=== WHAT YOU HAVE TO DO ===
Pick out each line of the records that includes the string "Python", and copy it.

===== INPUT MATERIAL =====

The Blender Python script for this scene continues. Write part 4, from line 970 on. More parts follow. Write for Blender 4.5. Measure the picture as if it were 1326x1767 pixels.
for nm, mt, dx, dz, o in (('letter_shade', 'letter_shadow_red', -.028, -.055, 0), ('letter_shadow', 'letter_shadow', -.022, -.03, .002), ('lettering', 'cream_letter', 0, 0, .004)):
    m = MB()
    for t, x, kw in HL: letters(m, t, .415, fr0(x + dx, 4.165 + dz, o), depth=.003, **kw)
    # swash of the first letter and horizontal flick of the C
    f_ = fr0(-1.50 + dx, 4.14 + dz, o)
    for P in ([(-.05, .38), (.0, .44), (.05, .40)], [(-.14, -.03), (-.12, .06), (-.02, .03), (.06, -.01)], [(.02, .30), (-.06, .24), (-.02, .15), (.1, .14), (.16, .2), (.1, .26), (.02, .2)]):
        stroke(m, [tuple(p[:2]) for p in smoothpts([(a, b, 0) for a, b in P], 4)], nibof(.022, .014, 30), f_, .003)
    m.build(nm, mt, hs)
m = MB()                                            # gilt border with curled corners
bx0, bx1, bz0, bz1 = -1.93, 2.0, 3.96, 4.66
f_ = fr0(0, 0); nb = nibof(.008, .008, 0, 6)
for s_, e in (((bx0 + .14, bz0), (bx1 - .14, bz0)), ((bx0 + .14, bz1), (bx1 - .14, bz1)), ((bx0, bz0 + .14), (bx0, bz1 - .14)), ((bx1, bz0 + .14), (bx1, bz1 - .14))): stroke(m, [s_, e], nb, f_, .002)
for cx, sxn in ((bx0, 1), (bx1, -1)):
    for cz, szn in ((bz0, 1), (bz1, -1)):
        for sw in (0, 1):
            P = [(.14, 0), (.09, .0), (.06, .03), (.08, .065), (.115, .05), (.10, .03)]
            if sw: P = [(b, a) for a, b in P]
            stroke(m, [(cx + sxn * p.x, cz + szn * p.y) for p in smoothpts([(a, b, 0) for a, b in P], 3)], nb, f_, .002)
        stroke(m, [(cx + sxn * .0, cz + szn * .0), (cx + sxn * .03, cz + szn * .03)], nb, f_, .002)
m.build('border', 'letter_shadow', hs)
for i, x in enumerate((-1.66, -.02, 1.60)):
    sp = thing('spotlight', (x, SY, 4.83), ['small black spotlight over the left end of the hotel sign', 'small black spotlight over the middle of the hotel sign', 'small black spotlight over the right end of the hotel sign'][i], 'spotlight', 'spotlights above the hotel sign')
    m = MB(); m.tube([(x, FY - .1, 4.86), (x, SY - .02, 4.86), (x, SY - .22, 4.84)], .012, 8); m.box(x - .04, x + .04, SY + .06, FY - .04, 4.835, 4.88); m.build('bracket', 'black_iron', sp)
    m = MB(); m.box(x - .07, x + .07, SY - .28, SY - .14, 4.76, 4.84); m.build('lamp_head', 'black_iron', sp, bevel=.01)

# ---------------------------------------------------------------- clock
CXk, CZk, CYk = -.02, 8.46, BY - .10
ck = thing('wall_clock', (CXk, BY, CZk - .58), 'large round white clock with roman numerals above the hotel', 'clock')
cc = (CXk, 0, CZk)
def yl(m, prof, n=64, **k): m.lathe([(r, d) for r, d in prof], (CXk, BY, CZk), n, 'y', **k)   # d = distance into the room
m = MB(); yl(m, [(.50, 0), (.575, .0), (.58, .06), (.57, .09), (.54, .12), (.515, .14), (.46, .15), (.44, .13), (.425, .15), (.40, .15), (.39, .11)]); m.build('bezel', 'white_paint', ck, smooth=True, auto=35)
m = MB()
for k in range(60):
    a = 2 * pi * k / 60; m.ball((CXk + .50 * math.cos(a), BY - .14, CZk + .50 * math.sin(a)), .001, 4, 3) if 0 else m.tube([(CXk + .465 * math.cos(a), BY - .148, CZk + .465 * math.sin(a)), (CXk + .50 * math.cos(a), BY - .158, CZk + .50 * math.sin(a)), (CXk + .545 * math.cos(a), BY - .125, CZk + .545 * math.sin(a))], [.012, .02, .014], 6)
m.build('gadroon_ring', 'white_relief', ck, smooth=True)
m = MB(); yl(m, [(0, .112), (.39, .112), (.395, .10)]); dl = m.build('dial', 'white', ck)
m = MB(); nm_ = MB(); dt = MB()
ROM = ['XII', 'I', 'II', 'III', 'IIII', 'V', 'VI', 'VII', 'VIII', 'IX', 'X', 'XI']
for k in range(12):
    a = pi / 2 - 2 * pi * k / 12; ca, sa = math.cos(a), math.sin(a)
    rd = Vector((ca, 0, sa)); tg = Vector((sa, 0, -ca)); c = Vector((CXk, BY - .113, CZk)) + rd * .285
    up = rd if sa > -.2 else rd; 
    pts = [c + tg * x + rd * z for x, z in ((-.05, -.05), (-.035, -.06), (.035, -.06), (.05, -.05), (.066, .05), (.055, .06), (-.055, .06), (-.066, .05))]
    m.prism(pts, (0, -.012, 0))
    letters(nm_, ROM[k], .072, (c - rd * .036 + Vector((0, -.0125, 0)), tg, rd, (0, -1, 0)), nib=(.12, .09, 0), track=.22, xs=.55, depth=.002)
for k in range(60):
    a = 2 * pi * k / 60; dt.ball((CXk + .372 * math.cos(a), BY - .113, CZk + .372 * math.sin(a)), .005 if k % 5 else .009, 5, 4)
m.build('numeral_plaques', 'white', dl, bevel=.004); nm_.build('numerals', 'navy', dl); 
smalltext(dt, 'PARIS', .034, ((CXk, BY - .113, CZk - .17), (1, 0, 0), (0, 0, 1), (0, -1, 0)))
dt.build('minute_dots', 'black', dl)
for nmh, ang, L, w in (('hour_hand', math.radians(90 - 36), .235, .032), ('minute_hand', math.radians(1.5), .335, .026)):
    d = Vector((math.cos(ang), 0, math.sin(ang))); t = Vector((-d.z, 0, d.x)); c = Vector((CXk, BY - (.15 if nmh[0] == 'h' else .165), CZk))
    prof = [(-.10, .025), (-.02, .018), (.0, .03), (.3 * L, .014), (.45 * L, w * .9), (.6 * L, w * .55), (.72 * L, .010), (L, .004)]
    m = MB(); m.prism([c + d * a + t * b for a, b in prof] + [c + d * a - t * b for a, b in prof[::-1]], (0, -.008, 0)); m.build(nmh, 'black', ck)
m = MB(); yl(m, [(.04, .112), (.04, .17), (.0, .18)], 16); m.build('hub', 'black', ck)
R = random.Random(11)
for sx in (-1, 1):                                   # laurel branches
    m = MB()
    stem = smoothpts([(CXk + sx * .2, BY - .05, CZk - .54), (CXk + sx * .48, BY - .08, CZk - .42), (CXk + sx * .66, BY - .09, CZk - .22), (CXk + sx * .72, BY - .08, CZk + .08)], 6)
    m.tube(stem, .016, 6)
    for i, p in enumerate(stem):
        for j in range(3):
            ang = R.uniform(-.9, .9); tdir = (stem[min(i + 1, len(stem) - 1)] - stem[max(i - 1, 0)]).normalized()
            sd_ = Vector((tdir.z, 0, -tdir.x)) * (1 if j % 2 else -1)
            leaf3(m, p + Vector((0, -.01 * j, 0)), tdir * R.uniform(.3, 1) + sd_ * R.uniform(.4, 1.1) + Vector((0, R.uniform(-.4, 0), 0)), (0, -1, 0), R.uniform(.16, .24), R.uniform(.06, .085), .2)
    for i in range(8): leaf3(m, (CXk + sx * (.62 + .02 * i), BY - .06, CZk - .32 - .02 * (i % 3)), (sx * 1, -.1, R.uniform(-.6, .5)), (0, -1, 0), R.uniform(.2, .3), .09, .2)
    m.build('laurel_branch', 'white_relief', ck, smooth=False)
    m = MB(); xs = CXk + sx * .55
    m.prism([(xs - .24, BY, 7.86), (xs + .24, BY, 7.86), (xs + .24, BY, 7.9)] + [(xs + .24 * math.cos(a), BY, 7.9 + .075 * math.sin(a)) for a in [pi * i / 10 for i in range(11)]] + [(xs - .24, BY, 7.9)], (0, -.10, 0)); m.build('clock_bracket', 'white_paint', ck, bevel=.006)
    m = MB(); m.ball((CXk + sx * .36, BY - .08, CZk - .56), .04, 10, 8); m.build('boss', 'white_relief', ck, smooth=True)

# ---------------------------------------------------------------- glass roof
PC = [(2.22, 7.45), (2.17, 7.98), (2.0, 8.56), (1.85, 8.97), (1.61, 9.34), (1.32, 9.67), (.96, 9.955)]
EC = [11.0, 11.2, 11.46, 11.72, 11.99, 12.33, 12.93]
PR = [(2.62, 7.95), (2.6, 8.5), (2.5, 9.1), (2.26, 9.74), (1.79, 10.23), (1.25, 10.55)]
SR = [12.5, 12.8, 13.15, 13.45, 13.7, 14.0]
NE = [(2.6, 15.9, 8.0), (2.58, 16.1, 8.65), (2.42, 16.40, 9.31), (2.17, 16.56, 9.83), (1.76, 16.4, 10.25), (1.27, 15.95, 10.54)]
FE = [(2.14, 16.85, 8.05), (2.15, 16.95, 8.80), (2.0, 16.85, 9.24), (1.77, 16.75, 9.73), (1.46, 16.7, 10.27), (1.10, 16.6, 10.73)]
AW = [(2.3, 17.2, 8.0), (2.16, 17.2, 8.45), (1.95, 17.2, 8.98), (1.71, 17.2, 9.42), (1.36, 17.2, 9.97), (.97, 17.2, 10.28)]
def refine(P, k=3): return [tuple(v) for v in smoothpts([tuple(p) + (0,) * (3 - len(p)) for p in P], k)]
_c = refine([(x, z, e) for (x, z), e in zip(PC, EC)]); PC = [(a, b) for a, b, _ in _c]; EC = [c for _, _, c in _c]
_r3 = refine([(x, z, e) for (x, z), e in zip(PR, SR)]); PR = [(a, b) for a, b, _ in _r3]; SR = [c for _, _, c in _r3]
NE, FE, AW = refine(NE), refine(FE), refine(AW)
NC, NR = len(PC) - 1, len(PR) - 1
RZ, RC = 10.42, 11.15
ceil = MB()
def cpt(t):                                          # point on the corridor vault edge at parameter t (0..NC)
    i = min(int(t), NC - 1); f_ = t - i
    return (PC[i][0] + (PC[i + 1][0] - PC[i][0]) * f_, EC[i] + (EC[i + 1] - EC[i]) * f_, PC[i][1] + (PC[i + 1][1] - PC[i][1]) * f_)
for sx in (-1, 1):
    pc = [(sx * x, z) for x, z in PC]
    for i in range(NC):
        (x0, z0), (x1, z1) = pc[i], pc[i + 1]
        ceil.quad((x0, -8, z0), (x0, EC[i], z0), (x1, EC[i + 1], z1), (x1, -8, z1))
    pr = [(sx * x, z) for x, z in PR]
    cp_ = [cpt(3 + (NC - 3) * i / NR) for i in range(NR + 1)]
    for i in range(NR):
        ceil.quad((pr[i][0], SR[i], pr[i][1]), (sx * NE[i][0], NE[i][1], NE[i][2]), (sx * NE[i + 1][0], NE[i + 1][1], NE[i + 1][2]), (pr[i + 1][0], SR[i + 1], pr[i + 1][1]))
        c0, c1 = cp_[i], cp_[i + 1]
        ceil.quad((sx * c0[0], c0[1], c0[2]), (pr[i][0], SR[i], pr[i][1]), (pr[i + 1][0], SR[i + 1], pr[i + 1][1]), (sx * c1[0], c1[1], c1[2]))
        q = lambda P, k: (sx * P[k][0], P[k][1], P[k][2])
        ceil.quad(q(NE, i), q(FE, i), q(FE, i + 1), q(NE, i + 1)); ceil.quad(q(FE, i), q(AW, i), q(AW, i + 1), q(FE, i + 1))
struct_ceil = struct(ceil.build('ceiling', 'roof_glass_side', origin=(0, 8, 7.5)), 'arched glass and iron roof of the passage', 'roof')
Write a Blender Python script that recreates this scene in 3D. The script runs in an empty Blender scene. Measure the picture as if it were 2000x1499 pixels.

=====

=== WRITTEN REPLY ===
The Blender Python script for this scene continues. Write part 4, from line 970 on. More parts follow. Write for Blender 4.5. Measure the picture as if it were 1326x1767 pixels.
Write a Blender Python script that recreates this scene in 3D. The script runs in an empty Blender scene. Measure the picture as if it were 2000x1499 pixels.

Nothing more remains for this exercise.